WHAT TO DO -
Select lines where the word "follow" appears.

PROVIDED ENTRIES -
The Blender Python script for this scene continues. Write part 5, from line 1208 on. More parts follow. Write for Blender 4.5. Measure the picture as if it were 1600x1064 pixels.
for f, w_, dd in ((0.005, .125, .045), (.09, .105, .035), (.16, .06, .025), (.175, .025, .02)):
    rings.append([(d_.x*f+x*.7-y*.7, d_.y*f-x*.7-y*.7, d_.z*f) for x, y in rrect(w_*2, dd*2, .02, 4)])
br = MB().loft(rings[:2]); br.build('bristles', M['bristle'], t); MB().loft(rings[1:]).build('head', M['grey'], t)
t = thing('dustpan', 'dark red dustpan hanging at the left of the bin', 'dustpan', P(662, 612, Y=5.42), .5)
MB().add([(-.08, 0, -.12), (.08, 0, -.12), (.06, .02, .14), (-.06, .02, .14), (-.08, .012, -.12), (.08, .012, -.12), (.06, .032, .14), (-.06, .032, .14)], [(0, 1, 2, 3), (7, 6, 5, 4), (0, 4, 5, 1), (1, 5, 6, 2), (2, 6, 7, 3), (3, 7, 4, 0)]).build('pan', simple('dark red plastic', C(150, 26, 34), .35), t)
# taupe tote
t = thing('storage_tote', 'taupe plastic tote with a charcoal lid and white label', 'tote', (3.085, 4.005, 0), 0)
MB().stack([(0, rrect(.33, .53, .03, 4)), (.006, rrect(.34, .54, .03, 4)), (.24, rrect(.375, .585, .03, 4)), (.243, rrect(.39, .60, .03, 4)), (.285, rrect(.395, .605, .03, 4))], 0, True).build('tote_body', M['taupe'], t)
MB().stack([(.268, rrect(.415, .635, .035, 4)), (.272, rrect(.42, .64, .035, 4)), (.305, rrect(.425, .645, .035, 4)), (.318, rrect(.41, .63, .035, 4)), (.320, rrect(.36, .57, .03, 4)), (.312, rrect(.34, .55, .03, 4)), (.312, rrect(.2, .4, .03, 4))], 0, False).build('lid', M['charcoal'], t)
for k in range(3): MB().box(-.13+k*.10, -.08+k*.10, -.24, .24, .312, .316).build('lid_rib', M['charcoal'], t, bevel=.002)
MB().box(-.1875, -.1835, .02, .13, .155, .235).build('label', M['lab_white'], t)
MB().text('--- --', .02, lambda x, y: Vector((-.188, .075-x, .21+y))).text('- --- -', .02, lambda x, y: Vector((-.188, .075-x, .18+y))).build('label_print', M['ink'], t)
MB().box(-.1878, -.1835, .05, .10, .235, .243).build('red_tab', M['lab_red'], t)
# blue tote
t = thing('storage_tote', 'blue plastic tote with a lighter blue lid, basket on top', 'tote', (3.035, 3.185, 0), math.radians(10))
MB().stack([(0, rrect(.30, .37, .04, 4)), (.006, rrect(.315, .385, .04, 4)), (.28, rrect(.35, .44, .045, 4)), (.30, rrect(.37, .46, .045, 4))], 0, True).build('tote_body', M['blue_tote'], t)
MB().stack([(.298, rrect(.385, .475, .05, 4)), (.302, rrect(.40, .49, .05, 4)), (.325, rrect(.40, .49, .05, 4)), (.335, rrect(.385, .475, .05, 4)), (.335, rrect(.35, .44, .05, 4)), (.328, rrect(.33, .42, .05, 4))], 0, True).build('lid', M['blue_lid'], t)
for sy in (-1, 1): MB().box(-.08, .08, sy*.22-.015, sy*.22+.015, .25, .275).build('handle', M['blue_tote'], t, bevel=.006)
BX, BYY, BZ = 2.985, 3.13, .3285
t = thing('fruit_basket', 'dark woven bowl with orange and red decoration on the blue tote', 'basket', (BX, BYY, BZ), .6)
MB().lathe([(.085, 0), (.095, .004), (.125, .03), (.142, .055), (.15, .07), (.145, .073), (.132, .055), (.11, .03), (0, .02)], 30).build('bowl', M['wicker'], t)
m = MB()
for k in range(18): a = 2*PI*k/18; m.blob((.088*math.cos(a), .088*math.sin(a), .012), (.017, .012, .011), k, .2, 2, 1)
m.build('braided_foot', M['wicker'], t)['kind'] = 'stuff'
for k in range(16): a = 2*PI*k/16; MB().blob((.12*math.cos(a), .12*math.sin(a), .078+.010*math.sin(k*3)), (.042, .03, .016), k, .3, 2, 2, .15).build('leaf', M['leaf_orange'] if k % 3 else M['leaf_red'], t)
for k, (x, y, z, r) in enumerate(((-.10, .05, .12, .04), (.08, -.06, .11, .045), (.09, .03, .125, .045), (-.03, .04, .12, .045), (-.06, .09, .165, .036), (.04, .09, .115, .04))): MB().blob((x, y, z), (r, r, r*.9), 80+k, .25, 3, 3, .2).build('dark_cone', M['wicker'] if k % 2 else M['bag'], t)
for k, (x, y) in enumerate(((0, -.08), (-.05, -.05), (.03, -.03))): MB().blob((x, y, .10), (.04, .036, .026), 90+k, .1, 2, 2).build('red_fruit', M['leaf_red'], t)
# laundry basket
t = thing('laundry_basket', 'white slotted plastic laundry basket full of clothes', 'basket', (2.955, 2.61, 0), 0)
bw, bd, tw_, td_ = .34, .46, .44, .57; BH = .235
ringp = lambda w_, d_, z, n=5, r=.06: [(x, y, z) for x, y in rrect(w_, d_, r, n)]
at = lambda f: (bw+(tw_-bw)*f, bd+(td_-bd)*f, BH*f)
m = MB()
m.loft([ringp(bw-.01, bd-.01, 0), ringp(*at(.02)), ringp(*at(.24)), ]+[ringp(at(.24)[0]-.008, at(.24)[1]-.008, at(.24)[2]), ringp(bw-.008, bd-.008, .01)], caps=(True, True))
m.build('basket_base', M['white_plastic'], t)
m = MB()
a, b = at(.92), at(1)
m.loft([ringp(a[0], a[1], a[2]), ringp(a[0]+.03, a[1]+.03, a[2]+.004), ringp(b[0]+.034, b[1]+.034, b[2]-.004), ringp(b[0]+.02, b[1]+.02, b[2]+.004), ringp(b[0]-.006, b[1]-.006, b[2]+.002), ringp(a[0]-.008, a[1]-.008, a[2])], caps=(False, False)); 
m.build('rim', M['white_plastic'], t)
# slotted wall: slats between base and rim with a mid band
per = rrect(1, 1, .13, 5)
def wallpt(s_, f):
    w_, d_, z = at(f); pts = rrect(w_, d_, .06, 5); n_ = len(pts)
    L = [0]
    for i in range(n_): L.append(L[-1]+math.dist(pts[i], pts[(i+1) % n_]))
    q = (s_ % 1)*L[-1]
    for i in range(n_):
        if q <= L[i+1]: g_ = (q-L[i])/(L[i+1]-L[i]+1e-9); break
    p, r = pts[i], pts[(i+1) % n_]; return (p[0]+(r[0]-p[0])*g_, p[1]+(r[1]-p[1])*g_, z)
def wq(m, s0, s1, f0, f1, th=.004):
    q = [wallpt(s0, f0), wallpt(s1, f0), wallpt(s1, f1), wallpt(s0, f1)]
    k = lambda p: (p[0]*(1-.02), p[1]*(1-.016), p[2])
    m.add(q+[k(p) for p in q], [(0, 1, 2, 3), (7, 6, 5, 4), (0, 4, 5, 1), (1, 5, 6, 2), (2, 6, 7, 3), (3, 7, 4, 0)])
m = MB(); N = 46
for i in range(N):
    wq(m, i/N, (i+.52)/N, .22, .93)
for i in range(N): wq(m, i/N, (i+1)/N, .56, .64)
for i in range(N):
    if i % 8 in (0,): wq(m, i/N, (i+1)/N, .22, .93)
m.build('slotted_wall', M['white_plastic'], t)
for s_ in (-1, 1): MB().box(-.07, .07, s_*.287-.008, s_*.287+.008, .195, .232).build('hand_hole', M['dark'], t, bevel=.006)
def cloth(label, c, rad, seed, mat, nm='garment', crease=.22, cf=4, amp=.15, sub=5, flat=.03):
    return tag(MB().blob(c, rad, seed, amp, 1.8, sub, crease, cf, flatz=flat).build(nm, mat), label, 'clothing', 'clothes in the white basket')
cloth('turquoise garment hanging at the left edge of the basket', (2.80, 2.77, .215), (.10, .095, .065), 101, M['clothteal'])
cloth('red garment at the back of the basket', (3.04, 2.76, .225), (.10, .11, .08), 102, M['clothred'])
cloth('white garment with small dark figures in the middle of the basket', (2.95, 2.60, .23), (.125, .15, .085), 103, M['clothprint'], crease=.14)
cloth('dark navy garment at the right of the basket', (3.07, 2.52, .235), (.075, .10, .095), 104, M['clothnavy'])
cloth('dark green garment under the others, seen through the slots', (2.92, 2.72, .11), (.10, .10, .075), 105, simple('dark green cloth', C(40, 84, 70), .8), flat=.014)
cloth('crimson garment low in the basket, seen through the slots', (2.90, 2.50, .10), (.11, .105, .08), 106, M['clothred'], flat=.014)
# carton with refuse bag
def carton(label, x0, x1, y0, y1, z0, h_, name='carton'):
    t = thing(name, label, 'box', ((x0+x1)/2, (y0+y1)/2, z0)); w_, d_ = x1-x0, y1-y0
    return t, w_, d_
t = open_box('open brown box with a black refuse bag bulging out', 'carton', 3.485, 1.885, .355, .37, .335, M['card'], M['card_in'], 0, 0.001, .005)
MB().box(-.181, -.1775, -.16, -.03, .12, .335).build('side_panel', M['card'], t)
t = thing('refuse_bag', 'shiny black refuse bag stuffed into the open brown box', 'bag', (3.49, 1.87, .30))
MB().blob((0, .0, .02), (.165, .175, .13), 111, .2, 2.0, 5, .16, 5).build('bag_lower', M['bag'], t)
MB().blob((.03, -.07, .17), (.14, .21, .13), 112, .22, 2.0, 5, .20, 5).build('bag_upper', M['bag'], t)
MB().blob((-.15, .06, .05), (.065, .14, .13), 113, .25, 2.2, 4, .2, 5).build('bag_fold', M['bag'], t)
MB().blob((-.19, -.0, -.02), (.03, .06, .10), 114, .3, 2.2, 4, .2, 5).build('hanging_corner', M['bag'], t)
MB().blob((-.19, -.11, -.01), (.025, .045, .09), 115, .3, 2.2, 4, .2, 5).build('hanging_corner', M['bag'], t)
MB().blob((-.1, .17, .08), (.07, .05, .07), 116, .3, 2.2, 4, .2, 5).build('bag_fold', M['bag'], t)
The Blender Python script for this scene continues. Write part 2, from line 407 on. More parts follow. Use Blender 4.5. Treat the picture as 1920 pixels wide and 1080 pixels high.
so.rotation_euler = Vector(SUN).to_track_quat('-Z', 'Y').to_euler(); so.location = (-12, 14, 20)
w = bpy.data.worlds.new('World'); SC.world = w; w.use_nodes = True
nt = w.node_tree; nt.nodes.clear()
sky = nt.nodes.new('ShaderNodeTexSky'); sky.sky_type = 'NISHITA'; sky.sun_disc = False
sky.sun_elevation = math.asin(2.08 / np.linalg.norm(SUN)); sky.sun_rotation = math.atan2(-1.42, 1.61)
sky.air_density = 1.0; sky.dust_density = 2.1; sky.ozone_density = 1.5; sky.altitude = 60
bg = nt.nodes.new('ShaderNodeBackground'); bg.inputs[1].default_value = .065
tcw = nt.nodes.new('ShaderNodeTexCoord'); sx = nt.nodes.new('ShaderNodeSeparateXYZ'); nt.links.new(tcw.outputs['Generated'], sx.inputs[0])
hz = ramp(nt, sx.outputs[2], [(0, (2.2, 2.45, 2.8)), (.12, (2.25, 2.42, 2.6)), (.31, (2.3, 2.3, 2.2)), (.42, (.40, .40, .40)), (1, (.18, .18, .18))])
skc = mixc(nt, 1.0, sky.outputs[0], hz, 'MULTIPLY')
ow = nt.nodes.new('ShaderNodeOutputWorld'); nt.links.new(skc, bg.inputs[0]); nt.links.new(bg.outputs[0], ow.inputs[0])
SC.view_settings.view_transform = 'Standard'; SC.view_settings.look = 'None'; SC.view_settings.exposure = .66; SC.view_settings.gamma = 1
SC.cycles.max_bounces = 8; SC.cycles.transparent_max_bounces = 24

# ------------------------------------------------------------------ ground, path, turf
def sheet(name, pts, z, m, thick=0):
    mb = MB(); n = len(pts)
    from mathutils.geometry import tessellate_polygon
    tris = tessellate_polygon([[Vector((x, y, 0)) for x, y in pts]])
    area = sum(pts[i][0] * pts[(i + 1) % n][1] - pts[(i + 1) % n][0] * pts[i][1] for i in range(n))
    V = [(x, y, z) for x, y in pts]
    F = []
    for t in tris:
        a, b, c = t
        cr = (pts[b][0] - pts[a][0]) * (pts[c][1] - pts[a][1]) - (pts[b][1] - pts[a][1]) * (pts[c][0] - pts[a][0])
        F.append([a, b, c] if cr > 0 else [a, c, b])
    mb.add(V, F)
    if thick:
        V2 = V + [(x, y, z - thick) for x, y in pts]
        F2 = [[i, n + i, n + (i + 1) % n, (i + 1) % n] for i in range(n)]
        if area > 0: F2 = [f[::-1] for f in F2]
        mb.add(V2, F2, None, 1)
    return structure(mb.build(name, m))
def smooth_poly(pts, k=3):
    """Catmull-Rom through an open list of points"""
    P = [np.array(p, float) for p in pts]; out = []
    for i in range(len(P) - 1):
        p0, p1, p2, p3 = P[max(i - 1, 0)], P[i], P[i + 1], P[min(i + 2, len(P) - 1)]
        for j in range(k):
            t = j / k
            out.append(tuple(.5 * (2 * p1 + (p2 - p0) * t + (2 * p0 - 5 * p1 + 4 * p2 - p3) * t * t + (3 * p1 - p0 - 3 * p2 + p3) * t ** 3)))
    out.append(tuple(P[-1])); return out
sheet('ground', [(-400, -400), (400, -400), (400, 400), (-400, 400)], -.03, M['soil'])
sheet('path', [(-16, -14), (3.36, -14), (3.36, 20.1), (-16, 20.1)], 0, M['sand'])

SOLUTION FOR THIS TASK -
The Blender Python script for this scene continues. Write part 5, from line 1208 on. More parts follow. Write for Blender 4.5. Measure the picture as if it were 1600x1064 pixels.
The Blender Python script for this scene continues. Write part 2, from line 407 on. More parts follow. Use Blender 4.5. Treat the picture as 1920 pixels wide and 1080 pixels high.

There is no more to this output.